I've been with my partner for 6 years, since SD was 2. We have 50/50 custody. She has learned the only way to communicate is to scream and throw a fit; be abusive and hit - all this she learned from her "loving" bio-mom. This mom is nuts, constantly manipulating, threatening etc. Each week that SD comes back from her mom's we essentially have to de-program her from the week long crap she's been hearing about how we're bad people and don't really love her. We finally decided to get SD counselling, bio-mom said no, SD doesn't need counselling, refused to allow it etc. She finally relented, but only on her terms - she has met with the counseller and informed the counsellor and her daughter that I am the only reason the daughter needs counselling. I have been nothing but loving, caring and yes, provided structure, rules and discipline.............which she doesn't get at her mom's. Her mom has actually told her that I have no right to discipline her - excuse me - I can't tell her to clear her dishes, to be respectful in our home, or to stop being rude to me...... With two other kids in the home, the rules have to apply to all of them, no exceptions for SD because she doesn't like it and her mom has told her she doesn't have to listen. She has thrown wicked 3 hour long tantrums where she kicks the walls, throws things, screams at the top of her lungs things like: I'm not going to stop until you give me what I want, I f'n hate you, your abusing me............

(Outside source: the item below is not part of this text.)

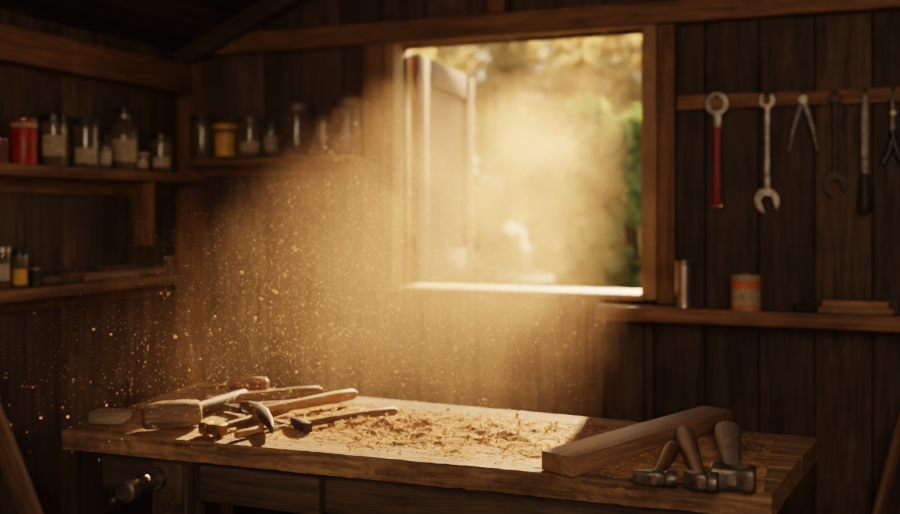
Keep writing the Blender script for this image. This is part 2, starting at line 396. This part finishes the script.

I get home tonight from a relaxing yoga class to be told that by DH that we're not allowed to discuss discipline issues relating to SD anymore because occasionally she over hears us and gets made - apparently she told her dad she wanted to go live with him mom full-time because I'm the only reason she needs counselling - WTH! I have given this child everything, been more of a parent to her than her own freaking mother and I am fed up. Her own mom was ready to dump both her kids on us two months ago and move to Cuba for some piece of ass she met down there at xmas. There is a lot more to this that I have been able to write here, but I am ready to tell him to get the hell out of my life and take his drama child with him. It really shouldn't be this hard to love some one and I don't think I can take much more of this bs.
My dear I think you need to
My dear I think you need to disengage from this child and force the DH to step up to the role of being a parent and disciplining his child. He won't like that, but after a while he will realise why you did it. There is a place on this site or there used to be, where you are guided through the disengagement process. It worked for me. Good luck & keep us posted.:)

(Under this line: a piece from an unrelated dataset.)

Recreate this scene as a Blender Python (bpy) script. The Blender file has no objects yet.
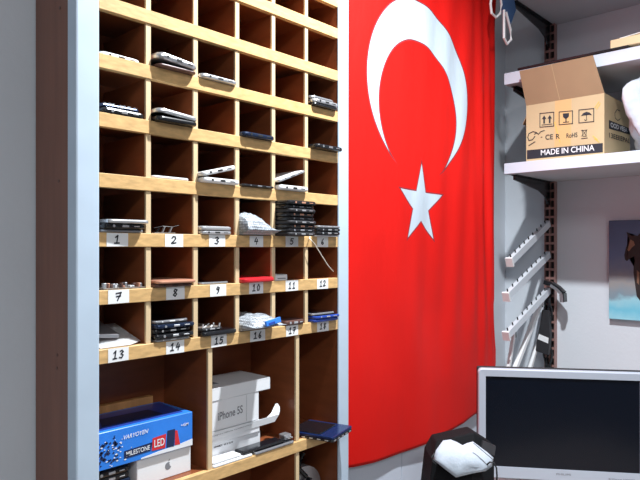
import bpy, bmesh, math, random
from mathutils import Vector, Matrix
random.seed(7)
S = bpy.context.scene
C = S.collection
PI = math.pi
# ------------------------------------------------------------------ camera
F = 610.0
TH = math.atan2(565, F)
SN, CS = math.sin(TH), math.cos(TH)
CAM = Vector((-.504, -.978, 1.45))
HOR = 248.0

def ray(px, py):
    a = (px - 320) / F
    b = (HOR - py) / F
    return Vector((a * SN + CS, -a * CS + SN, b))
def on_y(px, py, y):
    r = ray(px, py); return CAM + r * ((y - CAM.y) / r.y)
def on_x(px, py, x):
    r = ray(px, py); return CAM + r * ((x - CAM.x) / r.x)
def at(px, py, depth):
    return CAM + ray(px, py) * depth

cd = bpy.data.cameras.new('camera'); cam = bpy.data.objects.new('camera', cd); C.objects.link(cam)
cam.location = CAM
cam.rotation_euler = (PI / 2, 0, math.atan2(SN, CS) - PI / 2)
cd.sensor_width = 36; cd.lens = 36 * F / 640; cd.shift_y = (HOR - 240) / 640
cd.clip_start = .02
S.camera = cam

# ------------------------------------------------------------------ materials
def mat(name, col, rough=.5, metal=0., bump=0., bscale=60, var=0., vscale=8, stretch=(1, 1, 1), spec=.5, coat=0.):
    m = bpy.data.materials.new(name); m.use_nodes = True
    nt = m.node_tree; b = nt.nodes['Principled BSDF']
    b.inputs['Base Color'].default_value = (*col, 1)
    b.inputs['Roughness'].default_value = rough
    b.inputs['Metallic'].default_value = metal
    b.inputs['Specular IOR Level'].default_value = spec
    b.inputs['Coat Weight'].default_value = coat
    if var or bump:
        tc = nt.nodes.new('ShaderNodeTexCoord'); mp = nt.nodes.new('ShaderNodeMapping')
        mp.inputs['Scale'].default_value = stretch
        nt.links.new(tc.outputs['Object'], mp.inputs['Vector'])
    if var:
        n = nt.nodes.new('ShaderNodeTexNoise'); n.inputs['Scale'].default_value = vscale; n.inputs['Detail'].default_value = 5
        nt.links.new(mp.outputs[0], n.inputs['Vector'])
        r = nt.nodes.new('ShaderNodeMapRange')
        r.inputs['From Min'].default_value = .3; r.inputs['From Max'].default_value = .7
        r.inputs['To Min'].default_value = 1 - var; r.inputs['To Max'].default_value = 1 + var
        nt.links.new(n.outputs['Fac'], r.inputs['Value'])
        mx = nt.nodes.new('ShaderNodeVectorMath'); mx.operation = 'SCALE'
        mx.inputs[0].default_value = col
        nt.links.new(r.outputs[0], mx.inputs['Scale'])
        nt.links.new(mx.outputs[0], b.inputs['Base Color'])
    if bump:
        n2 = nt.nodes.new('ShaderNodeTexNoise'); n2.inputs['Scale'].default_value = bscale
        nt.links.new(mp.outputs[0], n2.inputs['Vector'])
        bp = nt.nodes.new('ShaderNodeBump'); bp.inputs['Strength'].default_value = bump; bp.inputs['Distance'].default_value = .004
        nt.links.new(n2.outputs['Fac'], bp.inputs['Height']); nt.links.new(bp.outputs[0], b.inputs['Normal'])
    return m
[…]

I agree that it does not work
I agree that it does not work when it is the SM that is doing the discipline. I tried that for several years and was constantly undermined by dad. However, I stepped down from that role several years ago and I still can not get their dad to step up and be a parent. He either does not kow how or feels that parenting is just too much work. (I am speculating.) He would rather avoid issues than deal with them. Good Luck!
SM Wilson.....I found the
SM Wilson.....I found the website that explains disengaging. Go to www.steptogether.org/disengaging.html
It explains this concept in depth. Try it..it may work for you.
All the best!!
I can't imagine how
I can't imagine how frustrating is for you to hear that, after so much effort you've put in the relationship with your SD; but it's definitely time for husband to step up in the situation and lead thing for a while. Of course the rules in your house cannot change, he has to be as strong as you and continue to apply the same rules that your bio kids follow.
All the best!
Wow, I didn't know that other
Wow, I didn't know that other people were using the "disengagement" method, I had to do this too - it's a shame. I explained to DH that the SK's and I don't have a bond, and are not allowed a bond and he agreed that they were HIS responsibility. So I support him, but otherwise I step back. He does the cooking, mostly, when the SK's visit. I try and be around though, but I feel like it's to witness the tragedy, because it IS a tragedy.

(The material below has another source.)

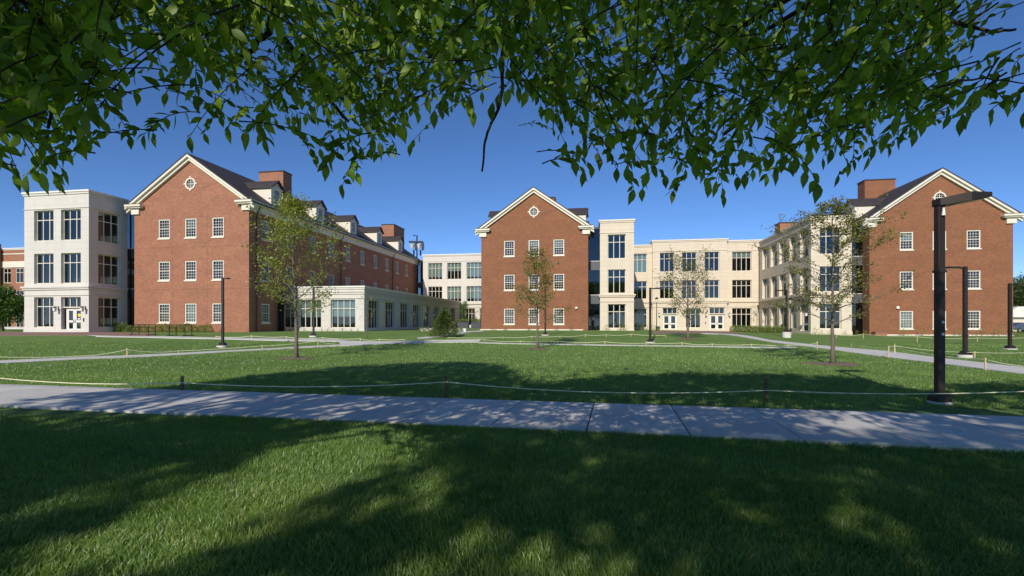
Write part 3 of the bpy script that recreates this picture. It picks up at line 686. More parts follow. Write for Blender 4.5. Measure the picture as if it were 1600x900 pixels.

I read the testimonies on this website, and I realise that hundreds or thousands of children out there are like the SK's, and all these women out there had children irresponsibly and what kind of adults do they make? How has this happened? Is what I am experiencing a social phenomena??
I am glad that we don't have custody, and honestly, I dont understand how 50:50 custody works, seems like the sure way to mess up kids!
SMWIlson, stay strong, you sound like a great lady!
Thanks for all the comments
Thanks for all the comments and words of support and wisdom. I'm attempting to take the disengagement route - at least in the interim. But I feel a real sense of loss over the "family", however, I realize that I am no good to myself or my two other children if I am completely stressed all the time about SD's behaviour. DH is not happy about it, but understands and is trying to support it. I just need to learn to breath and walk away!